Disk Detective Talk

SED crash course?

  • geckzilla by geckzilla

    I'm unfamiliar with SED diagrams. Could someone give me a few pointers? I read the short paragraph on the science page so I get the gist but I was wondering what some specific examples as they pertain to this project might look like.

    Posted

  • lrebull by lrebull scientist, translator, admin

    Let me see if I can do this tersely enough .. 😃

    SED=spectral energy distribution. So, it tells you where the energy is coming out from the combined light of {star+disk+anything else nearby including background sources OR galaxy} that is measured at the optical (SDSS, DSS), near-IR (2MASS), and mid-IR (WISE).

    Stars without disks will look something like what physicists call a blackbody. There is a mathematical description of this shape, but basically it describes the energy coming out from anything that is glowing due to heat - you, your toaster heating elements, an incandescent bulb, etc. Stars with disks have a little "extra" energy coming out in the IR - that is light from the star that is absorbed by the dust around it, which heats up and re-emits in the IR. That's part of why SEDs are so handy for looking at the Disk Detective objects.

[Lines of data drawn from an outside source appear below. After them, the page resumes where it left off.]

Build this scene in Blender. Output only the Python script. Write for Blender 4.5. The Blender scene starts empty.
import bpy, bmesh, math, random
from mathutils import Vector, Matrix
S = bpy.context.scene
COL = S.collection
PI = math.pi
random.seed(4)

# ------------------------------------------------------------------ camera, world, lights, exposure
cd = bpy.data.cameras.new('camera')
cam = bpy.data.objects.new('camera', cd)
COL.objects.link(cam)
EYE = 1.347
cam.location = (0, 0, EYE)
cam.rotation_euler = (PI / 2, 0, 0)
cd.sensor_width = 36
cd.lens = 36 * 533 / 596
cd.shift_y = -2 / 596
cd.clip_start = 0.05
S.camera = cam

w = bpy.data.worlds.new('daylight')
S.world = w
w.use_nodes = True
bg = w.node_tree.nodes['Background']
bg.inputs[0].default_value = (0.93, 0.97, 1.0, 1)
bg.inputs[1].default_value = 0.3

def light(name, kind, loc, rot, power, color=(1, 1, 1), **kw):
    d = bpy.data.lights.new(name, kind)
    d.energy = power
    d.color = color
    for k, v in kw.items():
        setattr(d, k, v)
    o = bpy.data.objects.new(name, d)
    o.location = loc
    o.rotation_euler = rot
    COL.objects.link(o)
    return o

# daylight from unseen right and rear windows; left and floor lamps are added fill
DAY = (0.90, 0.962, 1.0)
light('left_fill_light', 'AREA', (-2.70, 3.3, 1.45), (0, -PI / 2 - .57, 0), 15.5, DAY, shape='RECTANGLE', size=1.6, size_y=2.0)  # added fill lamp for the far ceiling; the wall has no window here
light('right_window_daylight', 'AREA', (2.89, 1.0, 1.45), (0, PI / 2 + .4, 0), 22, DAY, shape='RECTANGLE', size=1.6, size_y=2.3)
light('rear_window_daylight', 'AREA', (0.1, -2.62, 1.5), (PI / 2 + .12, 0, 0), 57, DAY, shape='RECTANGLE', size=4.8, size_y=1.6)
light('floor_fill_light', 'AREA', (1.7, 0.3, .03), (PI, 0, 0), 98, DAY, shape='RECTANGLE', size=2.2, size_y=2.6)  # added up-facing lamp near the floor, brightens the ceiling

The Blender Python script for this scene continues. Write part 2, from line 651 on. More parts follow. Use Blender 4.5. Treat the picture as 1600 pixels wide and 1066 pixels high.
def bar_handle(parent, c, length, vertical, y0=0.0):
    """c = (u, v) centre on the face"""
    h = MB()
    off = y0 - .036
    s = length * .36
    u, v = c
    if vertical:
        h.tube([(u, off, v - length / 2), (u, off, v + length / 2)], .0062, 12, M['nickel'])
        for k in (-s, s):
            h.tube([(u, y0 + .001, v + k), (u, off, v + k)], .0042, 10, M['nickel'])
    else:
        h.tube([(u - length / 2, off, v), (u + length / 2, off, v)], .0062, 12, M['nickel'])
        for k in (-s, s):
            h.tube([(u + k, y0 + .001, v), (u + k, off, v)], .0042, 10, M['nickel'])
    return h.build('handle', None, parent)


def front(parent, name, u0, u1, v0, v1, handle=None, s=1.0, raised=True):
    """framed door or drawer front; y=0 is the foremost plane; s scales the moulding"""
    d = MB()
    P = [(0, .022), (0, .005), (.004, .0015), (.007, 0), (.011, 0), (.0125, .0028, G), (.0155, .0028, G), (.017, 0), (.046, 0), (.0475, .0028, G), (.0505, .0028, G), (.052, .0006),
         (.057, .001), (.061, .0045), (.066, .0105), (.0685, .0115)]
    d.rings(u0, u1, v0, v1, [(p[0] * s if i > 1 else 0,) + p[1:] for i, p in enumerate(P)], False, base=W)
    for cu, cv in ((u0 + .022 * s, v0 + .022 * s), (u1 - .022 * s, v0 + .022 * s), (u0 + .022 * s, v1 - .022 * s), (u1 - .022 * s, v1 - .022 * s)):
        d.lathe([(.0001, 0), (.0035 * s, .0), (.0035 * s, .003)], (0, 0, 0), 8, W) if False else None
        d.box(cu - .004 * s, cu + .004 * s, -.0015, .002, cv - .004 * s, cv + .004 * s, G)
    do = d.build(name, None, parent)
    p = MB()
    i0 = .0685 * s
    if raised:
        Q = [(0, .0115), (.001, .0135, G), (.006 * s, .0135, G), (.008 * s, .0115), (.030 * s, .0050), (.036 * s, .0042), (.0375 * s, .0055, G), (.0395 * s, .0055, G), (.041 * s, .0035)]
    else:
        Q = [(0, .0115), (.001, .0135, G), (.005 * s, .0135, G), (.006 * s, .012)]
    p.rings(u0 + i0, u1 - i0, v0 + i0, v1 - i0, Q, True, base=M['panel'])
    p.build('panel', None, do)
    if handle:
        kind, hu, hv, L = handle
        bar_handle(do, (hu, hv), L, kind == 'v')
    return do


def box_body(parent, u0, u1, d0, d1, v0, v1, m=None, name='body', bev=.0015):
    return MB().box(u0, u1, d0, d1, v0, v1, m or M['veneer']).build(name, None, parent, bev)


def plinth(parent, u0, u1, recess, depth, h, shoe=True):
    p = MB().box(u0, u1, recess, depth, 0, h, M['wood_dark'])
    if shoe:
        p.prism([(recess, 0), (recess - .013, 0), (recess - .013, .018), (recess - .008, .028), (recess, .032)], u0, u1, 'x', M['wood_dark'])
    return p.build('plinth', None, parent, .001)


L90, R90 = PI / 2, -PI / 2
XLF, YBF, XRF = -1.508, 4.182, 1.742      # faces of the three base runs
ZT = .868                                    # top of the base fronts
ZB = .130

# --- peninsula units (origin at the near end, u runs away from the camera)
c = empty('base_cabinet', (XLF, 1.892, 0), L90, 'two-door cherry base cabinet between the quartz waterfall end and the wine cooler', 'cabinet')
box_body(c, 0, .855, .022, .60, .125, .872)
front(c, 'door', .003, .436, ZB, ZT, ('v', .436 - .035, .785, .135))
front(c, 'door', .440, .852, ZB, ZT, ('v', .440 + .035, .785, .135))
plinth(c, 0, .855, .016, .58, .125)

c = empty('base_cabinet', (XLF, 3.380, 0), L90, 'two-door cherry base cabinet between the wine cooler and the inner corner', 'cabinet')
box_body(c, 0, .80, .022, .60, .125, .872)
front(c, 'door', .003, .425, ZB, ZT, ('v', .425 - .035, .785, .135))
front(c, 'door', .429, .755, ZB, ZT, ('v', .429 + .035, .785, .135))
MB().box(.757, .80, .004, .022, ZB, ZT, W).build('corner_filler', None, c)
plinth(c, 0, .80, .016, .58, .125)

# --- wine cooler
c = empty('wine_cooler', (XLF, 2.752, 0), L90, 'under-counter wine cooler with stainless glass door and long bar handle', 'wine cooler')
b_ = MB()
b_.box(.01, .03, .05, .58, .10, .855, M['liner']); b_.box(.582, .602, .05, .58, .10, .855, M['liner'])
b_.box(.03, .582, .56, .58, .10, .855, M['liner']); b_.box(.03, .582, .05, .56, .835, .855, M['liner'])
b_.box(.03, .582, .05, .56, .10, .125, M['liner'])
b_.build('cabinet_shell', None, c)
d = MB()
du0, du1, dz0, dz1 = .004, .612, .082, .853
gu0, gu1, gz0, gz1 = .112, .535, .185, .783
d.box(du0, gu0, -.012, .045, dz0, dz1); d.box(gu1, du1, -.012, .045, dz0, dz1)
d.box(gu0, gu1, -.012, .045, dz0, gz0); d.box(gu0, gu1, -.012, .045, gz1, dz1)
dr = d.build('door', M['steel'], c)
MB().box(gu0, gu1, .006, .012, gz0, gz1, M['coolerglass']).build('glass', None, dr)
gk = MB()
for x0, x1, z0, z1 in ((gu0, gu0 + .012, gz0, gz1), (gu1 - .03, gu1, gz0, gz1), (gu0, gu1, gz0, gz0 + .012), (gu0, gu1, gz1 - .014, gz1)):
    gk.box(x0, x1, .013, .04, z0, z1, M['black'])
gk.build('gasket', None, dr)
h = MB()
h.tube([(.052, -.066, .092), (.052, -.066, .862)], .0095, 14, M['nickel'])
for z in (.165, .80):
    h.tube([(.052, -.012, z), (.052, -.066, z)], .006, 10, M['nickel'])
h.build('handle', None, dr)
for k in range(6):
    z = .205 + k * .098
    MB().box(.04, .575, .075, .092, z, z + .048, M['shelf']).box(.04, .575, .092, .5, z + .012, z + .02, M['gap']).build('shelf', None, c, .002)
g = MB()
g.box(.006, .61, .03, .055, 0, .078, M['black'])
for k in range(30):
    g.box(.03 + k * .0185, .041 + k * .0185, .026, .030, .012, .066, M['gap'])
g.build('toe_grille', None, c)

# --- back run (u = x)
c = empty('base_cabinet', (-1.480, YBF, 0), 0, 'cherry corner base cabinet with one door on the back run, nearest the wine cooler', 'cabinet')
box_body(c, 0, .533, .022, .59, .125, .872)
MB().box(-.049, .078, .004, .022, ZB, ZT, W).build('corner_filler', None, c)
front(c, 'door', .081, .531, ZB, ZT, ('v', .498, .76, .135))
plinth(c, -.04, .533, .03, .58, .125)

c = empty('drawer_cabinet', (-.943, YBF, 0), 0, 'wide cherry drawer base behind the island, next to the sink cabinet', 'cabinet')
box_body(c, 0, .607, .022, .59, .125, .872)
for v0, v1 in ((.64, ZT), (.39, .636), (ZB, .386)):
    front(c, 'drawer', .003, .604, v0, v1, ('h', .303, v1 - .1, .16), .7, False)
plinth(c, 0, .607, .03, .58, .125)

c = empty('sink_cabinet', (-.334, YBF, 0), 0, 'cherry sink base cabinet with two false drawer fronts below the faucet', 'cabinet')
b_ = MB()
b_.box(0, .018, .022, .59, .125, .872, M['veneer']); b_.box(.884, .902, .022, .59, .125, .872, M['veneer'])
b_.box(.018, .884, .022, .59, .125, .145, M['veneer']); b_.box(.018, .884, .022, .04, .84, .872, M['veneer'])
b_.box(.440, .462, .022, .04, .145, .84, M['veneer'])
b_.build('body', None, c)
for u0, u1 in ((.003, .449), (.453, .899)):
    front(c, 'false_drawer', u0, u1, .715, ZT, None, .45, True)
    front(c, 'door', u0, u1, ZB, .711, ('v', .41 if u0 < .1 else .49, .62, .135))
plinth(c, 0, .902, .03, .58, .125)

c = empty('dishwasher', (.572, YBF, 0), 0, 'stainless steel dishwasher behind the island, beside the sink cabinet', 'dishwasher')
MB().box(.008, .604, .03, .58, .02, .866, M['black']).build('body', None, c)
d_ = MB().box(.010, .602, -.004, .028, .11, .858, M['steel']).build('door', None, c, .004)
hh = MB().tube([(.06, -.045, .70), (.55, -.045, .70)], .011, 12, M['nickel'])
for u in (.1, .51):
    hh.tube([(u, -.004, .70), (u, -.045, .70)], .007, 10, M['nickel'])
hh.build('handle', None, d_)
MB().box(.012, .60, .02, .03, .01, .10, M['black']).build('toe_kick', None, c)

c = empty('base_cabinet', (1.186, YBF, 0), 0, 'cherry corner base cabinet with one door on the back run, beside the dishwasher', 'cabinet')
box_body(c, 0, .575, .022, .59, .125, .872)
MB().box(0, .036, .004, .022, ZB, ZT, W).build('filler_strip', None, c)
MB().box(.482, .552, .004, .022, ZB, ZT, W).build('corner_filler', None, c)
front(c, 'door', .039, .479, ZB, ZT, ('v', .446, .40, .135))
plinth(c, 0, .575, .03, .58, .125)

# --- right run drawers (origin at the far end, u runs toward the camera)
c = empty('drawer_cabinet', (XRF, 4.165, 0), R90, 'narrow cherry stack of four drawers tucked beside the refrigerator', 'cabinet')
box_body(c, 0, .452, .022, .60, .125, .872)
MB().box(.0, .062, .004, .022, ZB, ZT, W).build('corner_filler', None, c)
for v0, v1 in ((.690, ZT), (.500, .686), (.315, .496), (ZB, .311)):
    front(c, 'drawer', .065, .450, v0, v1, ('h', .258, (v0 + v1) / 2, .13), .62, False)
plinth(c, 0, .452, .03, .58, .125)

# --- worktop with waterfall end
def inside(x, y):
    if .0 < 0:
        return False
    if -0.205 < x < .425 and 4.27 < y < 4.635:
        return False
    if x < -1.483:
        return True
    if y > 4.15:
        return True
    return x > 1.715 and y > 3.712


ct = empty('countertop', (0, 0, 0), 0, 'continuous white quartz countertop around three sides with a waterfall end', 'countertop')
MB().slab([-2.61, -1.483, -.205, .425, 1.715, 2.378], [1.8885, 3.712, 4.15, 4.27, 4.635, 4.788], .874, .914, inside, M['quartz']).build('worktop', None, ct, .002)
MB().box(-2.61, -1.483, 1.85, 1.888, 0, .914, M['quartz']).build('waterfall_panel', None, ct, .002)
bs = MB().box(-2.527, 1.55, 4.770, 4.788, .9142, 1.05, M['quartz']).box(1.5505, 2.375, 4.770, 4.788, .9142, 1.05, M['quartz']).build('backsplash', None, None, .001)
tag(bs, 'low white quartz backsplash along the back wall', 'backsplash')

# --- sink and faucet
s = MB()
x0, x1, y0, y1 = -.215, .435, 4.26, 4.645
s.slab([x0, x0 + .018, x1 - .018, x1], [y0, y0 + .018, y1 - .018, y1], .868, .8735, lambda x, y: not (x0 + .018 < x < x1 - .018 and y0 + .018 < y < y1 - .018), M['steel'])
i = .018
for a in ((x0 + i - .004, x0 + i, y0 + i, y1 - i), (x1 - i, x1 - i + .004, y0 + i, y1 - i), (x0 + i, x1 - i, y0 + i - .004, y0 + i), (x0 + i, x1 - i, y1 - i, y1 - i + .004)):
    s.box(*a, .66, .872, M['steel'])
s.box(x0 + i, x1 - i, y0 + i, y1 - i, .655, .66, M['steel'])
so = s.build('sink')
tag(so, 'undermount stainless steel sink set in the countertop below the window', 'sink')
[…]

You get to see the emission from the images translated into relative energy, and once you look at a bunch of SEDs, you develop a calibrated eye for what works and what doesn't.

    Example of an SED from a plain star, star with big disk, and star with a ring of dust:
    http://www.spitzer.caltech.edu/images/2632-sig05-026-The-Invisible-Disk
    and another:
    http://www.spitzer.caltech.edu/images/1179-ssc2004-08c-Spectra-Show-Protoplanetary-Disk-Structures
    Example of an SED from a white dwarf with a relatively large excess:
    http://www.spitzer.caltech.edu/images/2054-sig09-002-Emission-from-the-White-Dwarf-System-GD-16
    Example of an SED from a star with a little excess:
    http://www.spitzer.caltech.edu/images/3282-ssc2010-07a-Spectral-Signatures-of-Planetary-Doom

    Hope that helps at least a little.

    Posted

  • geckzilla by geckzilla

    Yes! Just looking at a few examples makes them feel more familiar. I thought it might be a hard question; kind of like hoping to become a radiologist after looking at a couple of CT scans. Good thing these are just stars. I wonder how accurate Internet crowd-sourced radiology would be. Here, take this tutorial, now identify the stroke!

    Posted

  • jdebes by jdebes scientist, admin

    Ha! We didn't want to overwhelm people with SEDs, but if you get into it, feel free to tag interesting ones, especially any that look like the examples above.